The exercise: Reproduce the entries from their first line up to and including the line with "struct('trim_4', b, M_trim)". Leave out everything after it.

▬▬▬▬▬▬

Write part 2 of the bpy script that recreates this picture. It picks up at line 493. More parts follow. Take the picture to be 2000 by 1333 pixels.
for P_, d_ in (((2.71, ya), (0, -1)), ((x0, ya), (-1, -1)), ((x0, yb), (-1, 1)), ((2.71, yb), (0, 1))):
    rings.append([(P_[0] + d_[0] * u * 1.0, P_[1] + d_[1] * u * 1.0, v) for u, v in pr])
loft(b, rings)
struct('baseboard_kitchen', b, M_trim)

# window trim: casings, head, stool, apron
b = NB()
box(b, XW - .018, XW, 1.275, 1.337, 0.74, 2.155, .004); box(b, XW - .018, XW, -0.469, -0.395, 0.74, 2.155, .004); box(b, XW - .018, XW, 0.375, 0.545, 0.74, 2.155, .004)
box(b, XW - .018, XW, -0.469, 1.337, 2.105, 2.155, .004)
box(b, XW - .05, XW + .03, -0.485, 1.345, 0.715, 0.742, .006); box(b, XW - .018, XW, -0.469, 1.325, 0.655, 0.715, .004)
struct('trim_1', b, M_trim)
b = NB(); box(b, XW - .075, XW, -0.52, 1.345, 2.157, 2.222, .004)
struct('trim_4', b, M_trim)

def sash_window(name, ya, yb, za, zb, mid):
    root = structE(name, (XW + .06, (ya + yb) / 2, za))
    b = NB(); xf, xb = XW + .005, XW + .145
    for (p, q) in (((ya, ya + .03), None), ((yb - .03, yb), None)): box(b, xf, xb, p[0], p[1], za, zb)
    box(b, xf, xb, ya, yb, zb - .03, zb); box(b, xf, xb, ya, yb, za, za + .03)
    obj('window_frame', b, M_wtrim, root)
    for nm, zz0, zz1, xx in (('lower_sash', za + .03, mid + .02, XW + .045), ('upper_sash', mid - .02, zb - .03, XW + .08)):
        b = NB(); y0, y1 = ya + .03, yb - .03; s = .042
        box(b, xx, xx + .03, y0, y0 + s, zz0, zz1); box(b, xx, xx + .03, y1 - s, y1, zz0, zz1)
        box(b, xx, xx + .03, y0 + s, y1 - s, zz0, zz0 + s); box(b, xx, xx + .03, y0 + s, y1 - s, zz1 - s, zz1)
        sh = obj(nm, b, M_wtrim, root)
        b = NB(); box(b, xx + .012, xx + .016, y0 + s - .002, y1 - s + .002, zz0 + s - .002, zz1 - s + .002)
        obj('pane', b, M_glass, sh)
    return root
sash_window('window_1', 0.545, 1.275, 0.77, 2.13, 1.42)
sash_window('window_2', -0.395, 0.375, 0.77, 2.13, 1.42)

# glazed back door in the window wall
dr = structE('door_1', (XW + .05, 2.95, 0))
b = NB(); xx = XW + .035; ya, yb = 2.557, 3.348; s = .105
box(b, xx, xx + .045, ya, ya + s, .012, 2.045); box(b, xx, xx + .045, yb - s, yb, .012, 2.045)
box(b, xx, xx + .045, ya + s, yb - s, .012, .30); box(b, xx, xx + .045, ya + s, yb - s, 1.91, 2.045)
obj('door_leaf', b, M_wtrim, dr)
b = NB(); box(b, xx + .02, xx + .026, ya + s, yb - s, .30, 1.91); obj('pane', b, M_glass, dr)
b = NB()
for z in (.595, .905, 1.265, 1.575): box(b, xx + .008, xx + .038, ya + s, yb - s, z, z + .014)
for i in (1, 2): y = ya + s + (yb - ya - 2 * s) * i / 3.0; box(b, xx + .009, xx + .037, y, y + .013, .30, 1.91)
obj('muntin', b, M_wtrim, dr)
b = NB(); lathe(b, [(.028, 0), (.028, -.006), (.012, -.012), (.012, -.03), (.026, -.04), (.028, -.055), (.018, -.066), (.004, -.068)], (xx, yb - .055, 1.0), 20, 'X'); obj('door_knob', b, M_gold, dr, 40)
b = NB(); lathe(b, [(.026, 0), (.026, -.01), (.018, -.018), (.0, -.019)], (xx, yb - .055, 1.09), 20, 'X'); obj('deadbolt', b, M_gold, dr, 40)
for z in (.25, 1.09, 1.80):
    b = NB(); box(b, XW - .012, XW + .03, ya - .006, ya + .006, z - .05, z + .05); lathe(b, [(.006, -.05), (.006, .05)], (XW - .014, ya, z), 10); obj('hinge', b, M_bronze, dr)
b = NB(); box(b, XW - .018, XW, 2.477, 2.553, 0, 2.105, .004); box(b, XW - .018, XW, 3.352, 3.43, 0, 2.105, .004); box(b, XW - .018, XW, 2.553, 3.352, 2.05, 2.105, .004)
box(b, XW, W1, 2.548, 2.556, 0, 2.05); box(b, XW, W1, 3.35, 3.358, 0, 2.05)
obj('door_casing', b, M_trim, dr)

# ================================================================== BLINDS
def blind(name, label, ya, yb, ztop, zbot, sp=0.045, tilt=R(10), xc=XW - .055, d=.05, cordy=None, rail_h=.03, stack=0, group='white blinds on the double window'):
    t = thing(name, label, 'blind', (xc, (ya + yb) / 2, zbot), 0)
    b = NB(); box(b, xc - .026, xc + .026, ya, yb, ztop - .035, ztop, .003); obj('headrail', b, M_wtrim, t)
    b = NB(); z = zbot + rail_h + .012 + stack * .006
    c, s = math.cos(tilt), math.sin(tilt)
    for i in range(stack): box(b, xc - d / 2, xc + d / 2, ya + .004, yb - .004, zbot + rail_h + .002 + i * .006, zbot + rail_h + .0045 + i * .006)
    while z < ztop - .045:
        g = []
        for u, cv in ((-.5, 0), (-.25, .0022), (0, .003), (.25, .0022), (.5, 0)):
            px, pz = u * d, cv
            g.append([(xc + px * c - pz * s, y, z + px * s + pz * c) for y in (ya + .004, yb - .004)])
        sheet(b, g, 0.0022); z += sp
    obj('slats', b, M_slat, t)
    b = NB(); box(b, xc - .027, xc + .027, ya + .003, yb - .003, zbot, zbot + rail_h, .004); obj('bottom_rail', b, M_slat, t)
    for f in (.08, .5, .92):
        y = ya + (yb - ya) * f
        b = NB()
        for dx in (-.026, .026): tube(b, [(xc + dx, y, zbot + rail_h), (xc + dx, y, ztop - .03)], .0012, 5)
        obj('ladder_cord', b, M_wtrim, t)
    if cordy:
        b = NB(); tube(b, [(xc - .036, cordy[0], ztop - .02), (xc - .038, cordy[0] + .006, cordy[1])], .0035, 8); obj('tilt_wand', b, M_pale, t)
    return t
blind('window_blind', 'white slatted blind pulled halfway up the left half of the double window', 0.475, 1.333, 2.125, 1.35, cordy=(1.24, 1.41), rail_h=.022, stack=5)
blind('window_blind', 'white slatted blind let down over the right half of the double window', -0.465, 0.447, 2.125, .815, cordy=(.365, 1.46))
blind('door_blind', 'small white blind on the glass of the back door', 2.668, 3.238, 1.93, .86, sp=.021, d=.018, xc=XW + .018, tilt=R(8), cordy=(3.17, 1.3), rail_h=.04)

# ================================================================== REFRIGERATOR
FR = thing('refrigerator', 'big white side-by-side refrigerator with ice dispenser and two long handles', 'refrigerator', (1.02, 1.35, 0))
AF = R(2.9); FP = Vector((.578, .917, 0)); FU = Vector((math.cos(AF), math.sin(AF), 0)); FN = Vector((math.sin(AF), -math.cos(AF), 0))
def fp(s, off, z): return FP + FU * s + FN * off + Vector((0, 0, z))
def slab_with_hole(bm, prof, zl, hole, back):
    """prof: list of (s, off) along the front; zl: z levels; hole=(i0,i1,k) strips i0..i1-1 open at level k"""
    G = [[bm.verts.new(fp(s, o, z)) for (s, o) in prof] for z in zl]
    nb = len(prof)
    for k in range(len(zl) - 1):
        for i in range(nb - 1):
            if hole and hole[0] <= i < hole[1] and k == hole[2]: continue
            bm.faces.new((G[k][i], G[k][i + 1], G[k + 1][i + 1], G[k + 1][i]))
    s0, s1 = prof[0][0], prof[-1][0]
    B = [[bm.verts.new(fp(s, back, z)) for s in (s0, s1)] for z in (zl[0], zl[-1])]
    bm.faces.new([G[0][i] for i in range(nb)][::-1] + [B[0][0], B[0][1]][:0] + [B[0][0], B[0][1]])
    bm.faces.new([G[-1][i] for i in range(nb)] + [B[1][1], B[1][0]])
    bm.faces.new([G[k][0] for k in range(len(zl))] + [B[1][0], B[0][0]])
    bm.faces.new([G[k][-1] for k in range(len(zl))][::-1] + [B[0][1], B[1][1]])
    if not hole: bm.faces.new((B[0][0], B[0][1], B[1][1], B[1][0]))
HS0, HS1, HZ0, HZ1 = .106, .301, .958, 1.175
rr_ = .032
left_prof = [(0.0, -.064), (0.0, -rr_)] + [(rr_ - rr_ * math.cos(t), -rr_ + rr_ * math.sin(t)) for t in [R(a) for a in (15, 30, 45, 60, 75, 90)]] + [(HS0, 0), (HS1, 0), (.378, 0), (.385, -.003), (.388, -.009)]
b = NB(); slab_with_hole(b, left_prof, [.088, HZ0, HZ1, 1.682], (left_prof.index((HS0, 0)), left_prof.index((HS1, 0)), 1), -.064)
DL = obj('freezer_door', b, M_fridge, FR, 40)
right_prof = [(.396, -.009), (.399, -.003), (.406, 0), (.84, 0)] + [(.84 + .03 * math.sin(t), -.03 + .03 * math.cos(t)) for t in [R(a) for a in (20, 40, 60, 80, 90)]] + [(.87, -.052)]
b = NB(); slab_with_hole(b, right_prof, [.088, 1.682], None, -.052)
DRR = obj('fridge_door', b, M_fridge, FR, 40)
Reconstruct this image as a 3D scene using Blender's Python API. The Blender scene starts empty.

▬▬▬▬▬▬

Output of the exercise:
Write part 2 of the bpy script that recreates this picture. It picks up at line 493. More parts follow. Take the picture to be 2000 by 1333 pixels.
for P_, d_ in (((2.71, ya), (0, -1)), ((x0, ya), (-1, -1)), ((x0, yb), (-1, 1)), ((2.71, yb), (0, 1))):
    rings.append([(P_[0] + d_[0] * u * 1.0, P_[1] + d_[1] * u * 1.0, v) for u, v in pr])
loft(b, rings)
struct('baseboard_kitchen', b, M_trim)

# window trim: casings, head, stool, apron
b = NB()
box(b, XW - .018, XW, 1.275, 1.337, 0.74, 2.155, .004); box(b, XW - .018, XW, -0.469, -0.395, 0.74, 2.155, .004); box(b, XW - .018, XW, 0.375, 0.545, 0.74, 2.155, .004)
box(b, XW - .018, XW, -0.469, 1.337, 2.105, 2.155, .004)
box(b, XW - .05, XW + .03, -0.485, 1.345, 0.715, 0.742, .006); box(b, XW - .018, XW, -0.469, 1.325, 0.655, 0.715, .004)
struct('trim_1', b, M_trim)
b = NB(); box(b, XW - .075, XW, -0.52, 1.345, 2.157, 2.222, .004)
struct('trim_4', b, M_trim)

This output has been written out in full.